By Marina Bobrova, Dmitry Antonov and Lidia Kelly, Reuters
Vladimir Putin says he wants to "eliminate the root causes of the conflict". Photo: VYACHESLAV PROKOFYEV / AFP
- Putin proposes direct talks with Ukraine
- Putin proposes talks on 15 May in Istanbul
- Putin says talks to seek durable peace
- Putin says talks should deal with causes of the conflict
- European leaders tell Putin: agree to Ukraine ceasefire
Russian President Vladimir Putin has proposed direct talks with Ukraine on 15 May in Istanbul, saying they should be aimed at achieving a durable peace and eliminating the root causes of the war.
Putin sent thousands of troops into Ukraine in February 2022, triggering the gravest confrontation between Russia and the West since the 1962 Cuban Missile Crisis.
He said Russia was proposing talks with Ukraine in an attempt to "eliminate the root causes of the conflict" and "to achieve the restoration of a long-term, lasting peace".
"It was not Russia that broke off negotiations in 2022, it was Kyiv," Putin said, referring to failed talks shortly after the Russian invasion of 2022. "Nevertheless, we are proposing that Kyiv resume direct negotiations without any preconditions.
"We offer the Kyiv authorities to resume negotiations already on Thursday in Istanbul. Our proposal, as they say, is on the table.
"The decision is now up to the Ukrainian authorities and their curators, who are guided, it seems, by their personal political ambitions, and not by the interests of their peoples."
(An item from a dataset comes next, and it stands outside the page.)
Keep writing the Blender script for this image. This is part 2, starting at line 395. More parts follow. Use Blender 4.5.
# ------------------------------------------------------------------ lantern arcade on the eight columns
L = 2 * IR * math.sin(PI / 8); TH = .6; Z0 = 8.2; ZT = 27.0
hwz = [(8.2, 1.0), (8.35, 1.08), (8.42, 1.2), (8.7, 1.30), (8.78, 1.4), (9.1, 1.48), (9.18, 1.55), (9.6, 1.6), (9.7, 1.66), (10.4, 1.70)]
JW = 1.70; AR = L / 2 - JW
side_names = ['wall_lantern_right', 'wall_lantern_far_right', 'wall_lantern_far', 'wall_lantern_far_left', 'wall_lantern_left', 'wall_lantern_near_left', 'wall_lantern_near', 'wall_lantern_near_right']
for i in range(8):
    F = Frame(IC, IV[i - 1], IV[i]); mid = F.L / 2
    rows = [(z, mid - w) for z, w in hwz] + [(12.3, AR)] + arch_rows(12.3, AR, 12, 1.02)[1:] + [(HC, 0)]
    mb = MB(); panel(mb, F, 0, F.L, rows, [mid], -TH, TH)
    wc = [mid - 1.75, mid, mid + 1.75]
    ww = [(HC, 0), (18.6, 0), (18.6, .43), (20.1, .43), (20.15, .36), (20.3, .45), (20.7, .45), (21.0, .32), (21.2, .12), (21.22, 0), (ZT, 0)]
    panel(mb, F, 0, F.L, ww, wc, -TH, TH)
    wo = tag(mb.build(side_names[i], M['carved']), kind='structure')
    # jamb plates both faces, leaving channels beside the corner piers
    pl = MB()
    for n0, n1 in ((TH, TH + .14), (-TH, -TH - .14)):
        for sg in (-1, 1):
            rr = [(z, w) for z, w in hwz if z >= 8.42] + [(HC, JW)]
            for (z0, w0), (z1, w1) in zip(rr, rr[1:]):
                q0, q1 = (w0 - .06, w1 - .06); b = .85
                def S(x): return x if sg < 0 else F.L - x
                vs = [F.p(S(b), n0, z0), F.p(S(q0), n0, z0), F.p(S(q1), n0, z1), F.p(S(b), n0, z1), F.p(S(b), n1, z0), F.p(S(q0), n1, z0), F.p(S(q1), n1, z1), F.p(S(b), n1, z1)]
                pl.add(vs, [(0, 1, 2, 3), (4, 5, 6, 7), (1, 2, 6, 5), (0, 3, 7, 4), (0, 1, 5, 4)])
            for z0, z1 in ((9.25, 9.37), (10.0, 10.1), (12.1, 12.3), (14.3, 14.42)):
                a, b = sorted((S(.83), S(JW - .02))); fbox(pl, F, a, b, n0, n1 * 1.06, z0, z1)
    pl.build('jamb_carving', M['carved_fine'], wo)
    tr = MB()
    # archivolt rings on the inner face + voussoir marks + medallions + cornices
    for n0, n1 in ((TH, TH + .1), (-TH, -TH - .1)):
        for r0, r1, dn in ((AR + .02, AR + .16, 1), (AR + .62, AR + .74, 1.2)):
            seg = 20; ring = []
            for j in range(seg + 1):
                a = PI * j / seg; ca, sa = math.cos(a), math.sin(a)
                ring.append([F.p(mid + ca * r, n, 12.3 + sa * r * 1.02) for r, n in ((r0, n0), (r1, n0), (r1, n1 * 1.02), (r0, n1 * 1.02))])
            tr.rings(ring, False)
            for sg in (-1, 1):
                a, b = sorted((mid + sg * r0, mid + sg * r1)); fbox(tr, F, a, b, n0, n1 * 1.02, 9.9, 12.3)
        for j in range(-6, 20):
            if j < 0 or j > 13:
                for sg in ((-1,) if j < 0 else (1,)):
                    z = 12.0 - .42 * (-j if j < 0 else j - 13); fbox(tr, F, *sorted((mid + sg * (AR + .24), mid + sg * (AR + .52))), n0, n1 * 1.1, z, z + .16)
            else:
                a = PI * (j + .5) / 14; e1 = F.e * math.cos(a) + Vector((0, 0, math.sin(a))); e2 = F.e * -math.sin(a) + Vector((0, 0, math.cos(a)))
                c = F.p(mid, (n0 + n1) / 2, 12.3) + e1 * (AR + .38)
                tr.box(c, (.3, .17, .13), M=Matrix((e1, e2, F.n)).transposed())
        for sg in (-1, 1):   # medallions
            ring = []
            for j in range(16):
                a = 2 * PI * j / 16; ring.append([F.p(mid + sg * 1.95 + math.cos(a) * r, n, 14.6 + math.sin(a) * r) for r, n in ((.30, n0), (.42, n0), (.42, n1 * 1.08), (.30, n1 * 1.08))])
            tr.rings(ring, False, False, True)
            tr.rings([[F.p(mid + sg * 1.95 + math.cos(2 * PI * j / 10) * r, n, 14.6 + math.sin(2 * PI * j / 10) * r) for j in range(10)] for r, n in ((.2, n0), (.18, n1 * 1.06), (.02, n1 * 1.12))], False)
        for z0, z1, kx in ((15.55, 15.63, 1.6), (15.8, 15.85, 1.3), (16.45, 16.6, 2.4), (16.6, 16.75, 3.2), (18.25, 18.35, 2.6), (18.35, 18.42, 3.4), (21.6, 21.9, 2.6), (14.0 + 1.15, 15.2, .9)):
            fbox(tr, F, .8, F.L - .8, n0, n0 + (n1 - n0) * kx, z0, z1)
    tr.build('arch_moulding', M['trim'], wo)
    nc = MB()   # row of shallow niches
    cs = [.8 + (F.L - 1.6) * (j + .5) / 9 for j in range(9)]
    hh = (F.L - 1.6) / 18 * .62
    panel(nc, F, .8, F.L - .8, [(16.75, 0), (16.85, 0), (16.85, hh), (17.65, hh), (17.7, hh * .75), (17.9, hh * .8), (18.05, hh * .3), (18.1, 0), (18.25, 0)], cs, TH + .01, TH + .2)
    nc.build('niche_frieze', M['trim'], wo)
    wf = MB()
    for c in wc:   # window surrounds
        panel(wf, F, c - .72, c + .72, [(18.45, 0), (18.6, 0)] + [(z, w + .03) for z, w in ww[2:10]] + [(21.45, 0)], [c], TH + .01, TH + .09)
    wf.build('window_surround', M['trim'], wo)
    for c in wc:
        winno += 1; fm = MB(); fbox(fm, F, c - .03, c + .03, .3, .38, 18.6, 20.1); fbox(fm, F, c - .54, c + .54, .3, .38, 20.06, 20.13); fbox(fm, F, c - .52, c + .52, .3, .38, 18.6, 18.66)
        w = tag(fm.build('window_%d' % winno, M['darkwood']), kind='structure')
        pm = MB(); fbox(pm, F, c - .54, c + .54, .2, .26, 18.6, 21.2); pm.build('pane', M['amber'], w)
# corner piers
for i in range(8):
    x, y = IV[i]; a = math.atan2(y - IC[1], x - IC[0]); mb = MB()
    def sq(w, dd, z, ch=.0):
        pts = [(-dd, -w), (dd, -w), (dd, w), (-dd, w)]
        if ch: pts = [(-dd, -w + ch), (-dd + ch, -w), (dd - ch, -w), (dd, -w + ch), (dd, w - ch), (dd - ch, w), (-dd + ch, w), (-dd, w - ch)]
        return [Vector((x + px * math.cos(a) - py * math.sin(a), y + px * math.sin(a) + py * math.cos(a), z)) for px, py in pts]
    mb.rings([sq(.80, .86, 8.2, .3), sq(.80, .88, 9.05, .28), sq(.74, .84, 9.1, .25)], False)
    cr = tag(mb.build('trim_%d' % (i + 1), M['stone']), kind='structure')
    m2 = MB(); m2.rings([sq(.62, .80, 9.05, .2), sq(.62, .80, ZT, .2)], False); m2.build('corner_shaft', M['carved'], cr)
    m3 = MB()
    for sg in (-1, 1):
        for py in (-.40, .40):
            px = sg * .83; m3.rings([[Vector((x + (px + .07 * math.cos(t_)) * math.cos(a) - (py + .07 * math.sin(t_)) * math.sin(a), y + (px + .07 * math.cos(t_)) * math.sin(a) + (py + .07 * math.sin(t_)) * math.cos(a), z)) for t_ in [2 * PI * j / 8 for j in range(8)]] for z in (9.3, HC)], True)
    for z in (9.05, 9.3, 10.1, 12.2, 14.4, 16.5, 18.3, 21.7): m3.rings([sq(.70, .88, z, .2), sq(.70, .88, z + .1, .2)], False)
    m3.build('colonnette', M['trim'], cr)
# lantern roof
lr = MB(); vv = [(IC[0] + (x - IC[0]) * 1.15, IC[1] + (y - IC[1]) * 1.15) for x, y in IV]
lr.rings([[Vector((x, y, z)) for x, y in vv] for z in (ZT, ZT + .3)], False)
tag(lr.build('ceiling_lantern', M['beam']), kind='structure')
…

Major European powers threw their weight behind an unconditional 30-day Ukraine ceasefire on Saturday, with the backing of US President Donald Trump, and threatened Putin with "massive" new sanctions, if he did not accept within days.
Trump, who says he wants to be remembered as a peacemaker, has repeatedly said he wanted to end the "bloodbath" of the Ukraine war, which his administration cast as a proxy war between the United States and Russia.
Former US President Joe Biden, Western European leaders and Ukraine cast the invasion as an imperial-style land grab and repeatedly vowed to defeat Russian forces.
Putin cast the war as a watershed moment in Moscow's relations with the West, which he says humiliated Russia, after the Soviet Union fell in 1991, by enlarging NATO and encroaching on what he considers Moscow's sphere of influence, including Ukraine.